*Request*:
Show all lines from the listing below that contain "part".

*Information provided*:
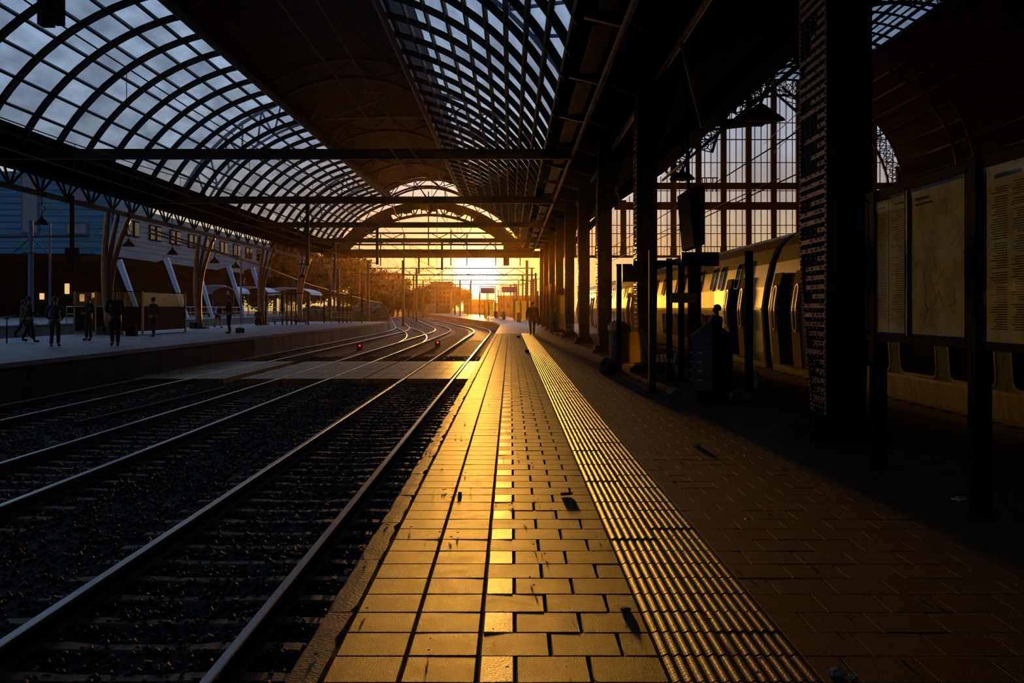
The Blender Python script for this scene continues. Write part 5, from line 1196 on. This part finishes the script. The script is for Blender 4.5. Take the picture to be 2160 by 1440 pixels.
# single masts with arms
def mast(x, y, h, arm, label):
    t = thing('catenary_mast', label, 'mast', (x, y, -.86)); b = MB(); b.beam((0, 0, 0), (0, 0, h), .28, .26, (0, 1, 0)); b.build('shaft', M['steel_brown'], t)
    b = MB(); b.beam((0, 0, h * .82), (arm, 0, h * .86), .07, .07); b.beam((0, 0, h * .97), (arm * .9, 0, h * .87), .05, .05); b.beam((0, 0, h * .68), (arm * .95, 0, h * .70), .05, .05); b.build('bracket_arm', M['steel_brown'], t)
for x, y, h, arm, l in ((-17.2, 104, 6.2, 2.2, 'slender mast at the far end of the island platform'), (-20.4, 118, 6.6, 2.5, 'mast with bracket arm just left of the far platform end'), (-24.5, 145, 7.6, 2.6, 'mast with bracket arm before the trees'), (-9.2, 190, 7.4, -2.6, 'mast in the middle of the converging tracks'), (-12.5, 235, 7.8, -2.6, 'mast left of the sun among the converging tracks'), (-20.5, 290, 8, 2.4, 'mast right beside the square brick block'), (3.6, 150, 7.4, -2.4, 'mast on the curved platform right of the sun'), (4.2, 190, 7.6, -2.4, 'farther mast on the curved platform'), (1.0, 240, 8, -2.2, 'distant mast on the outer end of the platform')): mast(x, y, h, arm, l)
# overhead wires
def wire(pts, r=.015, n=5):
    b = MB(); b.tube(pts, r, n, cap=False); return b
names_w = ('nearest', 'middle', 'farthest left')
for ti, c in enumerate(TC):
    b = MB()
    b.tube([(c + off(y), y, 4.75) for y in range(-20, 380, 6)], .016, 4, cap=False)
    ss = [-20 + 5 * k for k in range(80)]
    b.tube([(c + off(y), y, 5.35 + .55 * (2 * ((y % 40) / 40) - 1) ** 2) for y in ss], .014, 4, cap=False)
    for y in range(-15, 300, 8): b.tube([(c + off(y), y, 4.75), (c + off(y), y, 5.35 + .55 * (2 * ((y % 40) / 40) - 1) ** 2)], .007, 4, cap=False)
    o = b.build('overhead_line', M['steel']); tag(o, f'overhead contact and carrier wire hanging above the {names_w[ti]} track', 'cable')
b = MB()
for x0, z0 in ((-19.2, 5.4), (-19.2, 5.2)):
    b.tube([(x0 + 1.2, 52, z0), (-18.2, 75, 4.6), (-21, 110, 3.9), (-26, 190, 2.9), (-33, 280, 2.6)], .05, 5)
o = b.build('overhead_line', M['tube']); tag(o, 'pair of thick sagging cables running past the curved columns to the trees', 'cable')
b = MB()
for k in range(5): b.tube([(-12 + 2.6 * k, 60, 7.2 + .1 * k), (-13 + 2.4 * k + off(134), 134, 6.9), (-16 + 2.0 * k + off(172), 172, 7.2), (-18 + 2 * k + off(262), 262, 7.5)], .025, 4)
o = b.build('feeder_cables', M['steel']); tag(o, 'thin feeder cables strung between the gantries outside the shed', 'cable')
# platform furniture on the curved far part of the main platform
def far_shelter(x, y, label):
    t = thing('platform_shelter', label, 'shelter', (x, y, 0))
    for dx in (-1.1, -.45, .45, 1.1):
        b = MB(); b.box((dx - .07, -.07, 0), (dx + .07, .07, 2.5)); b.build('post', M['steel_brown'], t)
    b = MB(); b.box((-1.1, -.02, .1), (-.45, .02, 2.3)); b.box((-.3, -.02, .1), (.3, .02, 2.3)); b.box((.5, -.02, .1), (1.1, .02, 2.3)); b.build('glass_panel', M['frost'], t)
    b = MB(); b.box((-1.2, -.5, 2.5), (1.2, .5, 2.58)); b.build('roof', M['steel_brown'], t)
far_shelter(-2.9, 160, 'glowing yellow glass shelter on the curved platform, left one below the sun')
far_shelter(1.6, 122, 'glowing yellow glass shelter on the curved platform, right one')
for i, (x, y, mt, l) in enumerate(((-3.3, 150, 'blueface', 'blue hanging platform sign left of the right-hand shelter'), (-.2, 142, 'blueface', 'blue hanging platform sign above the right-hand shelter'))):
    t = thing('hanging_platform_sign', l, 'sign', (x, y, 0)); b = MB(); b.box((-1.0, -.06, 3.6), (1.0, .06, 4.4)); b.build('sign_face', M[mt], t); b = MB(); b.beam((-1.1, 0, 0), (-1.1, 0, 4.6), .1, .1, (0, 1, 0)); b.beam((1.1, 0, 0), (1.1, 0, 4.6), .1, .1, (0, 1, 0)); b.beam((-1.1, 0, 4.55), (1.1, 0, 4.55), .1, .1); b.build('sign_frame', M['steel_brown'], t)
places = ['below the sun', 'left of the sun', 'right of the sun', 'beside the shelter']
lampspots = [(2.6, 105), (2.2, 113), (1.8, 124), (.8, 133), (.4, 145), (-1, 157), (-2, 170), (-4.2, 183), (-6, 200), (-9, 220), (-12, 240), (-5.2, 176), (-7.4, 196), (-8.5, 205)]
p0 = None
for i, (x, y) in enumerate(lampspots):
    if p0 is None:
        p0 = thing('lamp_post', 'slim lamp post standing on the far curved part of the platform', 'lamp post', (x, y, 0), 'lamp posts on the curved platform'); b = MB(); b.tube([(0, 0, 0), (0, 0, 4.4)], .07, 8); b.build('shaft', M['steel_brown'], p0); b = MB(); b.beam((-.5, 0, 4.4), (.5, 0, 4.4), .12, .06); b.build('lamp_head', M['steel_brown'], p0)
    else: q_ = dup(p0, (x, y, 0))
    (p0 if i == 0 else q_)['label'] = 'slim lamp post on the curved platform, ' + ('nearest', 'second', 'third', 'fourth', 'fifth', 'sixth', 'seventh', 'eighth', 'tenth', 'twelfth', 'farthest', 'slender ninth', 'short eleventh', 'thin thirteenth')[i] + ' from the shed end'
for i, (x, y) in enumerate(((-2.0, 150), (-.9, 138), (-4.0, 166), (.9, 112), (2.4, 100))):
    b = MB(); b.lathe([(.22, 0), (.24, .03), (.24, .9), (.2, 1.0), (.05, 1.05)], n=12); o = b.build('litter_bin', M['steel_brown']); o.location = (x, y, 0); tag(o, 'small round litter bin on the curved platform, ' + ('fourth', 'third', 'farthest', 'second', 'nearest')[i] + ' from the shed end', 'bin', 'bins on the curved platform')
# yellow advertising poster and posts farther along the main platform
t = thing('poster_stand', 'yellow backlit-looking poster stand between the far columns', 'poster', (2.75, 55.5, 0))
b = MB(); b.box((2.60, 55.45, .35), (3.2, 55.5, 2.15)); b.build('poster_face', M['frost'], t, world=True)
for x in (2.55, 3.25):
    b = MB(); b.box((x - .04, 55.43, 0), (x + .04, 55.51, 2.2)); b.build('post', M['steel_brown'], t, world=True)
for i, (x, y) in enumerate(((2.4, 62), (2.4, 70), (2.4, 79), (2.3, 88), (3.9, 66), (3.9, 76))):
    b = MB(); b.box((-.06, -.06, 0), (.06, .06, 2.9)); b.box((-.1, -.1, 0), (.1, .1, .06)); o = b.build('sign_post', M['steel_brown']); o.location = (x, y, 0); tag(o, 'slim dark post, ' + ('nearest', 'second', 'third', 'farthest')[i % 4] + (' on the track side' if i < 4 else ' on the train side') + ' of the iron columns', 'post', 'slim posts along the main platform')
# dwarf signals with red lamps between the tracks
for x, y, l in ((-8.3, 57.5, 'small dwarf signal with red lamp between middle and far left tracks'), (-4.4, 63, 'small dwarf signal with red lamp between nearest and middle tracks')):
    t = thing('dwarf_signal', l, 'signal', (x, y, -.9)); b = MB(); b.box((-.16, -.12, 0), (.16, .12, .42)); b.build('housing', M['steel_blk'], t); b = MB(); b.tube([(0, -.12, .3), (0, -.15, .3)], .06, 10); b.build('red_lamp', M['red'], t)
# ================================================================ LITTER ON THE MAIN PLATFORM
def g2(px, py, z=0): H = CAMZ - z; Y = F * H / (py - HZ); return ((px - CX) * Y / F, Y, z)
x, y, _ = g2(1195, 1045); b = MB(); b.tube([(-.045, -.015, .014), (.02, .006, .014), (.045, .02, .016)], [.012, .012, .010], 8); o = b.build('cigar_stub', M['straw']); o.location = (x, y, 0); tag(o, 'short rolled stub lying on the paving left of the ribbed strip', 'litter')
def crumple(px, py, r, mt, label, nm, z=0, sc_=(1.3, .9, .7), seed=1): return bag(nm, label, g2(px, py, z), r, sc_, mt, 'litter', seed)
crumple(1765, 1426, .028, 'litter', 'crumpled paper at the lower right end of the ribbed strip', 'crumpled_paper', seed=31)
crumple(1798, 1432, .016, 'litter', 'tiny crumpled scrap beside the larger paper ball', 'crumpled_paper', seed=32)
crumple(1320, 1288, .018, 'leaf_dry', 'dark dry leaf close to the ribbed strip', 'dry_leaf', sc_=(1.5, 1.2, .5), seed=33)
crumple(1470, 942, .03, 'litter', 'small pale pebble casting a long shadow on the dark paving', 'pebble', seed=34)
crumple(970, 1041, .012, 'leaf_dry', 'small dark crumb on the joint between the sunlit slabs', 'crumb', seed=35)
crumple(1094, 711, .07, 'leaf_dry', 'dark scrap on the bright far paving', 'scrap', seed=36)
crumple(1112, 742, .06, 'leaf_dry', 'dark lump beside the far end of the ribbed strip', 'scrap', seed=37)
bag('crumpled_paper', 'crumpled pale paper on the ballast beside the nearest rail', g2(825, 1032, -.86), .06, (1.4, .8, .8), 'litter', 'litter', 38)
bag('crumpled_paper', 'pale scrap lying against the rail of the middle track', g2(113, 938, -.70), .06, (1.4, .8, .7), 'litter', 'litter', 39)
bag('orange_peel', 'orange scrap tucked under the platform kerb', g2(735, 1212, -.3), .03, (1, 1, .8), 'straw', 'litter', 40)
b = MB()
for k in range(240):
    y = 3.8 + 14 * random.random() ** 1.6; x = random.uniform(-.85, 3.2); a = random.random() * 6.28; L = random.uniform(.009, .017)
    c, s = math.cos(a), math.sin(a); z = .004 + (.009 if .62 < x < 1.22 else 0)
    b.add([(x - L * c, y - L * s, z), (x + L * .4 * s, y - L * .4 * c, z + .004), (x + L * c, y + L * s, z + .003), (x - L * .4 * s, y + L * .4 * c, z + .009)], [(0, 1, 2, 3)])
o = b.build('fallen_petals', M['straw'], kind='stuff'); tag(o, 'tiny pale seed husks scattered over the platform paving', 'petals')

# ================================================================ warm evening haze in the air of the shed and the tracks beyond
hz = bpy.data.materials.new('warm_haze'); hz.use_nodes = True; t = hz.node_tree; t.nodes.clear()
o_ = N(t, 'ShaderNodeOutputMaterial'); vs = N(t, 'ShaderNodeVolumeScatter'); vs.inputs['Color'].default_value = (1, .55, .14, 1); vs.inputs['Density'].default_value = .0002; vs.inputs['Anisotropy'].default_value = .90
t.links.new(vs.outputs[0], o_.inputs['Volume'])
b = MB(); b.box((-70, 14, -.6), (60, 430, 26)); o = b.build('haze', hz, kind='stuff'); tag(o, 'thin warm haze hanging in the air of the shed toward the sun', 'haze')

*Task answer*:
The Blender Python script for this scene continues. Write part 5, from line 1196 on. This part finishes the script. The script is for Blender 4.5. Take the picture to be 2160 by 1440 pixels.
# platform furniture on the curved far part of the main platform
        p0 = thing('lamp_post', 'slim lamp post standing on the far curved part of the platform', 'lamp post', (x, y, 0), 'lamp posts on the curved platform'); b = MB(); b.tube([(0, 0, 0), (0, 0, 4.4)], .07, 8); b.build('shaft', M['steel_brown'], p0); b = MB(); b.beam((-.5, 0, 4.4), (.5, 0, 4.4), .12, .06); b.build('lamp_head', M['steel_brown'], p0)